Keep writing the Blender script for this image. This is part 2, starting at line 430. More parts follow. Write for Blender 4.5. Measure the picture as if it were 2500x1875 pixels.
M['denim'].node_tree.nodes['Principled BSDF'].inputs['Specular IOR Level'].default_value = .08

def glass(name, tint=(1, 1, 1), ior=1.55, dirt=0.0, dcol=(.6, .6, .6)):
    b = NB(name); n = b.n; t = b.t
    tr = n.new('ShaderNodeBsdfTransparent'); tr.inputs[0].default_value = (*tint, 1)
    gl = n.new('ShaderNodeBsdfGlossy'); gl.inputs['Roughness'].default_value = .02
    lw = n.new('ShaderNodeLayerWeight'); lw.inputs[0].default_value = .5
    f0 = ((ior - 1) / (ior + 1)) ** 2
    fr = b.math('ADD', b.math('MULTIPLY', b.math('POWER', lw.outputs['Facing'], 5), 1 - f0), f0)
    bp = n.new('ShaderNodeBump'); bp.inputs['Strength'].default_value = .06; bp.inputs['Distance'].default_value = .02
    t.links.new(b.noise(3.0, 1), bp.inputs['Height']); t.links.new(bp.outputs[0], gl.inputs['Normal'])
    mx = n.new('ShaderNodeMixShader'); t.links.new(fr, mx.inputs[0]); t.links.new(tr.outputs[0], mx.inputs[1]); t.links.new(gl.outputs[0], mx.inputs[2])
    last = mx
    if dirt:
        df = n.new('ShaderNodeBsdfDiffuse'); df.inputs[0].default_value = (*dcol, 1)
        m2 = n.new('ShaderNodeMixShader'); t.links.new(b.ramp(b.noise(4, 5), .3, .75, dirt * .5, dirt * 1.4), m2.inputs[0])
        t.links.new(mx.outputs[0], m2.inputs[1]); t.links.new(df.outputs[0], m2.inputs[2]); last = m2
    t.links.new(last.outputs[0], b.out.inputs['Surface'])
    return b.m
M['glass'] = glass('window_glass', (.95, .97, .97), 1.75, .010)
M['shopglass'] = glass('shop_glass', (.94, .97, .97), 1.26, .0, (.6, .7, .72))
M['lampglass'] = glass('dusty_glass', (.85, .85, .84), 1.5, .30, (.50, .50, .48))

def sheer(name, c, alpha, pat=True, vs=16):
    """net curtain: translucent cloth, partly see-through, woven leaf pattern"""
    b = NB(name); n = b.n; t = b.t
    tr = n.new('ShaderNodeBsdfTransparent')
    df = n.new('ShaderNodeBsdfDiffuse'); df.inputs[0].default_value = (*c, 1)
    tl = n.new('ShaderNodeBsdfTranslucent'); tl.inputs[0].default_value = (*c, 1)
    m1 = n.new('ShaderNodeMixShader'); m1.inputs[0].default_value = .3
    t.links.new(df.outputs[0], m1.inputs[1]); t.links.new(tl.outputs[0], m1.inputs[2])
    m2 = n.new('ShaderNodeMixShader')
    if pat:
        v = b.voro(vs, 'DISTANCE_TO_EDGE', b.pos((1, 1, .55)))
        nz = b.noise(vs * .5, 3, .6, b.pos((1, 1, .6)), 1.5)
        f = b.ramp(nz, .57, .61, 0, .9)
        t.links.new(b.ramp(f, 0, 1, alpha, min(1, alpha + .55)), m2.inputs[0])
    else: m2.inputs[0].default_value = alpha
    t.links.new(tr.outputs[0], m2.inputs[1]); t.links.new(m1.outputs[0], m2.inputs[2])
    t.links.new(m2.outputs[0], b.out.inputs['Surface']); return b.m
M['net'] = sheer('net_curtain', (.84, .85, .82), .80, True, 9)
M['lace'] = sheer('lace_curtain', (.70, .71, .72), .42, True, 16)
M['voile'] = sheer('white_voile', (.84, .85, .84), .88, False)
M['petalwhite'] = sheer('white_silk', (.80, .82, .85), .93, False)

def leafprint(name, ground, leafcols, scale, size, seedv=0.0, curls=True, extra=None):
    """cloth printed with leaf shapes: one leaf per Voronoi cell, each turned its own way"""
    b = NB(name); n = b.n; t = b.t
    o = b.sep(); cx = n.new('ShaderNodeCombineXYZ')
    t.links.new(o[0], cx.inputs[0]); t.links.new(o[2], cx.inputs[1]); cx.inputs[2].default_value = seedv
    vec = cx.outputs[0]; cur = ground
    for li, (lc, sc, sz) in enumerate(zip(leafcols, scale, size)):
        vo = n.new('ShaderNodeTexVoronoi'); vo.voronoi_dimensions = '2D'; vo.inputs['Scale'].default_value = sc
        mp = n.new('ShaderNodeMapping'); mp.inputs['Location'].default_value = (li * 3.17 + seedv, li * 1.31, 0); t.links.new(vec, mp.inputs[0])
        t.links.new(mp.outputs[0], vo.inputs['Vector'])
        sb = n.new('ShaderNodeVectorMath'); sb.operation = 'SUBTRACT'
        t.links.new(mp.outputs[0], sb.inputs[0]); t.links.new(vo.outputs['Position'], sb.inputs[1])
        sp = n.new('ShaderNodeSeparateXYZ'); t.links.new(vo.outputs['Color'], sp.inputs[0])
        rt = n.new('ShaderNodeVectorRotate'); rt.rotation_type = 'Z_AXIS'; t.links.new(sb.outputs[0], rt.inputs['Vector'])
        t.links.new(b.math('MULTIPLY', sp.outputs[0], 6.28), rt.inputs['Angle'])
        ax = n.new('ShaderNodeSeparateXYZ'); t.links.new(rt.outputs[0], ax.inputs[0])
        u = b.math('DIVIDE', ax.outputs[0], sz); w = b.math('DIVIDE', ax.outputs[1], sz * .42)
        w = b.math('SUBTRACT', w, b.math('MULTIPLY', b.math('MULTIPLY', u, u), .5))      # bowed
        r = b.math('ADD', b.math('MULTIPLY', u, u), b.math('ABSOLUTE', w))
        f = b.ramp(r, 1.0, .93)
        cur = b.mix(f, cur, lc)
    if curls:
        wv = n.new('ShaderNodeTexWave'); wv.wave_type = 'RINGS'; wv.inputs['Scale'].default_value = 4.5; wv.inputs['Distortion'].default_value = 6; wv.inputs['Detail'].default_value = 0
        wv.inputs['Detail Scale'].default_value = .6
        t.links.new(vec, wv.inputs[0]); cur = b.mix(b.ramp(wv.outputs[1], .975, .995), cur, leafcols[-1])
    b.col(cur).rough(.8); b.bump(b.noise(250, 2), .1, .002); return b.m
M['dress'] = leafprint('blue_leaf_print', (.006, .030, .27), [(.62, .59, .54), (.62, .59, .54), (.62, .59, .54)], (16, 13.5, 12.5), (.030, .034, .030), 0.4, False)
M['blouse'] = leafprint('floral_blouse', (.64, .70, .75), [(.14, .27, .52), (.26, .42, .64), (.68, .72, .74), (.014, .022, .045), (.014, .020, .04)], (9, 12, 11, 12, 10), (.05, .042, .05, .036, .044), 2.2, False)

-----

_TASK DESCRIPTION_. Take the material above and return all of it exactly.

_COMPLETE ANSWER_.
Keep writing the Blender script for this image. This is part 2, starting at line 430. More parts follow. Write for Blender 4.5. Measure the picture as if it were 2500x1875 pixels.
M['denim'].node_tree.nodes['Principled BSDF'].inputs['Specular IOR Level'].default_value = .08

def glass(name, tint=(1, 1, 1), ior=1.55, dirt=0.0, dcol=(.6, .6, .6)):
    b = NB(name); n = b.n; t = b.t
    tr = n.new('ShaderNodeBsdfTransparent'); tr.inputs[0].default_value = (*tint, 1)
    gl = n.new('ShaderNodeBsdfGlossy'); gl.inputs['Roughness'].default_value = .02
    lw = n.new('ShaderNodeLayerWeight'); lw.inputs[0].default_value = .5
    f0 = ((ior - 1) / (ior + 1)) ** 2
    fr = b.math('ADD', b.math('MULTIPLY', b.math('POWER', lw.outputs['Facing'], 5), 1 - f0), f0)
    bp = n.new('ShaderNodeBump'); bp.inputs['Strength'].default_value = .06; bp.inputs['Distance'].default_value = .02
    t.links.new(b.noise(3.0, 1), bp.inputs['Height']); t.links.new(bp.outputs[0], gl.inputs['Normal'])
    mx = n.new('ShaderNodeMixShader'); t.links.new(fr, mx.inputs[0]); t.links.new(tr.outputs[0], mx.inputs[1]); t.links.new(gl.outputs[0], mx.inputs[2])
    last = mx
    if dirt:
        df = n.new('ShaderNodeBsdfDiffuse'); df.inputs[0].default_value = (*dcol, 1)
        m2 = n.new('ShaderNodeMixShader'); t.links.new(b.ramp(b.noise(4, 5), .3, .75, dirt * .5, dirt * 1.4), m2.inputs[0])
        t.links.new(mx.outputs[0], m2.inputs[1]); t.links.new(df.outputs[0], m2.inputs[2]); last = m2
    t.links.new(last.outputs[0], b.out.inputs['Surface'])
    return b.m
M['glass'] = glass('window_glass', (.95, .97, .97), 1.75, .010)
M['shopglass'] = glass('shop_glass', (.94, .97, .97), 1.26, .0, (.6, .7, .72))
M['lampglass'] = glass('dusty_glass', (.85, .85, .84), 1.5, .30, (.50, .50, .48))

def sheer(name, c, alpha, pat=True, vs=16):
    """net curtain: translucent cloth, partly see-through, woven leaf pattern"""
    b = NB(name); n = b.n; t = b.t
    tr = n.new('ShaderNodeBsdfTransparent')
    df = n.new('ShaderNodeBsdfDiffuse'); df.inputs[0].default_value = (*c, 1)
    tl = n.new('ShaderNodeBsdfTranslucent'); tl.inputs[0].default_value = (*c, 1)
    m1 = n.new('ShaderNodeMixShader'); m1.inputs[0].default_value = .3
    t.links.new(df.outputs[0], m1.inputs[1]); t.links.new(tl.outputs[0], m1.inputs[2])
    m2 = n.new('ShaderNodeMixShader')
    if pat:
        v = b.voro(vs, 'DISTANCE_TO_EDGE', b.pos((1, 1, .55)))
        nz = b.noise(vs * .5, 3, .6, b.pos((1, 1, .6)), 1.5)
        f = b.ramp(nz, .57, .61, 0, .9)
        t.links.new(b.ramp(f, 0, 1, alpha, min(1, alpha + .55)), m2.inputs[0])
    else: m2.inputs[0].default_value = alpha
    t.links.new(tr.outputs[0], m2.inputs[1]); t.links.new(m1.outputs[0], m2.inputs[2])
    t.links.new(m2.outputs[0], b.out.inputs['Surface']); return b.m
M['net'] = sheer('net_curtain', (.84, .85, .82), .80, True, 9)
M['lace'] = sheer('lace_curtain', (.70, .71, .72), .42, True, 16)
M['voile'] = sheer('white_voile', (.84, .85, .84), .88, False)
M['petalwhite'] = sheer('white_silk', (.80, .82, .85), .93, False)

def leafprint(name, ground, leafcols, scale, size, seedv=0.0, curls=True, extra=None):
    """cloth printed with leaf shapes: one leaf per Voronoi cell, each turned its own way"""
    b = NB(name); n = b.n; t = b.t
    o = b.sep(); cx = n.new('ShaderNodeCombineXYZ')
    t.links.new(o[0], cx.inputs[0]); t.links.new(o[2], cx.inputs[1]); cx.inputs[2].default_value = seedv
    vec = cx.outputs[0]; cur = ground
    for li, (lc, sc, sz) in enumerate(zip(leafcols, scale, size)):
        vo = n.new('ShaderNodeTexVoronoi'); vo.voronoi_dimensions = '2D'; vo.inputs['Scale'].default_value = sc
        mp = n.new('ShaderNodeMapping'); mp.inputs['Location'].default_value = (li * 3.17 + seedv, li * 1.31, 0); t.links.new(vec, mp.inputs[0])
        t.links.new(mp.outputs[0], vo.inputs['Vector'])
        sb = n.new('ShaderNodeVectorMath'); sb.operation = 'SUBTRACT'
        t.links.new(mp.outputs[0], sb.inputs[0]); t.links.new(vo.outputs['Position'], sb.inputs[1])
        sp = n.new('ShaderNodeSeparateXYZ'); t.links.new(vo.outputs['Color'], sp.inputs[0])
        rt = n.new('ShaderNodeVectorRotate'); rt.rotation_type = 'Z_AXIS'; t.links.new(sb.outputs[0], rt.inputs['Vector'])
        t.links.new(b.math('MULTIPLY', sp.outputs[0], 6.28), rt.inputs['Angle'])
        ax = n.new('ShaderNodeSeparateXYZ'); t.links.new(rt.outputs[0], ax.inputs[0])
        u = b.math('DIVIDE', ax.outputs[0], sz); w = b.math('DIVIDE', ax.outputs[1], sz * .42)
        w = b.math('SUBTRACT', w, b.math('MULTIPLY', b.math('MULTIPLY', u, u), .5))      # bowed
        r = b.math('ADD', b.math('MULTIPLY', u, u), b.math('ABSOLUTE', w))
        f = b.ramp(r, 1.0, .93)
        cur = b.mix(f, cur, lc)
    if curls:
        wv = n.new('ShaderNodeTexWave'); wv.wave_type = 'RINGS'; wv.inputs['Scale'].default_value = 4.5; wv.inputs['Distortion'].default_value = 6; wv.inputs['Detail'].default_value = 0
        wv.inputs['Detail Scale'].default_value = .6
        t.links.new(vec, wv.inputs[0]); cur = b.mix(b.ramp(wv.outputs[1], .975, .995), cur, leafcols[-1])
    b.col(cur).rough(.8); b.bump(b.noise(250, 2), .1, .002); return b.m
M['dress'] = leafprint('blue_leaf_print', (.006, .030, .27), [(.62, .59, .54), (.62, .59, .54), (.62, .59, .54)], (16, 13.5, 12.5), (.030, .034, .030), 0.4, False)
M['blouse'] = leafprint('floral_blouse', (.64, .70, .75), [(.14, .27, .52), (.26, .42, .64), (.68, .72, .74), (.014, .022, .045), (.014, .020, .04)], (9, 12, 11, 12, 10), (.05, .042, .05, .036, .044), 2.2, False)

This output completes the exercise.